- **SOURCE MATERIAL**:
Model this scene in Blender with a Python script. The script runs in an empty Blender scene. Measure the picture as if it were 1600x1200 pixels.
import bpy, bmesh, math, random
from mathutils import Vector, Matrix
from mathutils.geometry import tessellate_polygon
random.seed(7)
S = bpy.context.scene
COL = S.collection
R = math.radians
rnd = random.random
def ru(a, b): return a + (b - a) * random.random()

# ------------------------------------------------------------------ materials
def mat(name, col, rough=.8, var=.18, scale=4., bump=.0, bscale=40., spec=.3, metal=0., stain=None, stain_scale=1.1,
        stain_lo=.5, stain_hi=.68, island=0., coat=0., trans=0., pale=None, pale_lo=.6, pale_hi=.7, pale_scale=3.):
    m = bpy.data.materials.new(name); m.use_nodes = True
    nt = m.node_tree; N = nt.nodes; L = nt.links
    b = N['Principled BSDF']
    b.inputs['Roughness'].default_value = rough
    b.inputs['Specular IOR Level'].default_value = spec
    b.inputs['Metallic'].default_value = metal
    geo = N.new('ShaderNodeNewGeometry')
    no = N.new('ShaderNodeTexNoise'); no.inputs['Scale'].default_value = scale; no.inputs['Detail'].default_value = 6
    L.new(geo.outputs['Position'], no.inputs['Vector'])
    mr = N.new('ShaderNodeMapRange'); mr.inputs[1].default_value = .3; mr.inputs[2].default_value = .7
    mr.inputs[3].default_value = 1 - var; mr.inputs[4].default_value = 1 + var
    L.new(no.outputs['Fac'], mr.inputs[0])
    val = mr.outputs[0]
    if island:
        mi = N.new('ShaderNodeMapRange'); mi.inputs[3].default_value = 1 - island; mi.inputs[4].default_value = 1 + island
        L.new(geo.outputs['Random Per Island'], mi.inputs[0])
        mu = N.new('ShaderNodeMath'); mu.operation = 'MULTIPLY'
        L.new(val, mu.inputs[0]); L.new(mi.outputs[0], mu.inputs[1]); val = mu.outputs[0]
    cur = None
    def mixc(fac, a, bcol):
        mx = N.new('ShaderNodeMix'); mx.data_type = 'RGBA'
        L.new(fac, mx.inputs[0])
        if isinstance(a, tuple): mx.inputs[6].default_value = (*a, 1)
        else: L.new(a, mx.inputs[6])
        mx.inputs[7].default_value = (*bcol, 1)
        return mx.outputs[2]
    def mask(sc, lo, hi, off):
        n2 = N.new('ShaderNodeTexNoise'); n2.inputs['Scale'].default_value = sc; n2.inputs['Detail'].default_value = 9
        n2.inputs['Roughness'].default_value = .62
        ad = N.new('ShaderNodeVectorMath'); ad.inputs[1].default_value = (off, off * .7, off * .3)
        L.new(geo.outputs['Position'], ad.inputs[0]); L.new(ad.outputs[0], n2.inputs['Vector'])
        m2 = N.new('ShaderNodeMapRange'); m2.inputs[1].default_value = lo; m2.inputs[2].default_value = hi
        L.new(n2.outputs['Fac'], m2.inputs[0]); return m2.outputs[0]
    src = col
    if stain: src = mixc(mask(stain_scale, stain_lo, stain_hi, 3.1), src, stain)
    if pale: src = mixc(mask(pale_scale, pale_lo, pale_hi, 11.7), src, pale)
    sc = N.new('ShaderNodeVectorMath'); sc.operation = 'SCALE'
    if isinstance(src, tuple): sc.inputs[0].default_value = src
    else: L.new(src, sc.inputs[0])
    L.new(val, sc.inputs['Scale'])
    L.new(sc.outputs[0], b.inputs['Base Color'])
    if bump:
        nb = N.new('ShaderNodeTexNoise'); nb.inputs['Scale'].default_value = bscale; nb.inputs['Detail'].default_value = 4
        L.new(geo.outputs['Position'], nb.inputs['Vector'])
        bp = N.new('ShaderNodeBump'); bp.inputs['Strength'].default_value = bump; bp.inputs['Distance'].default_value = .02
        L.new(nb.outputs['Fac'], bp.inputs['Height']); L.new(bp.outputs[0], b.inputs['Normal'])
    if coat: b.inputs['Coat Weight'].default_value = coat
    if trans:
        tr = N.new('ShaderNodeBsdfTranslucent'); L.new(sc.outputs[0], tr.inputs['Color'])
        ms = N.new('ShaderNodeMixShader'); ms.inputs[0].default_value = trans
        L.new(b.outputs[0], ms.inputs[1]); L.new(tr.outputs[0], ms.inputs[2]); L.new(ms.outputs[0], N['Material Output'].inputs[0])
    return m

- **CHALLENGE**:
Up to and including the line with "def ru(a, b): return", repeat the data exactly, starting from its first line; nothing else belongs in the response.

- **WORKED SOLUTION**:
Model this scene in Blender with a Python script. The script runs in an empty Blender scene. Measure the picture as if it were 1600x1200 pixels.
import bpy, bmesh, math, random
from mathutils import Vector, Matrix
from mathutils.geometry import tessellate_polygon
random.seed(7)
S = bpy.context.scene
COL = S.collection
R = math.radians
rnd = random.random
def ru(a, b): return a + (b - a) * random.random()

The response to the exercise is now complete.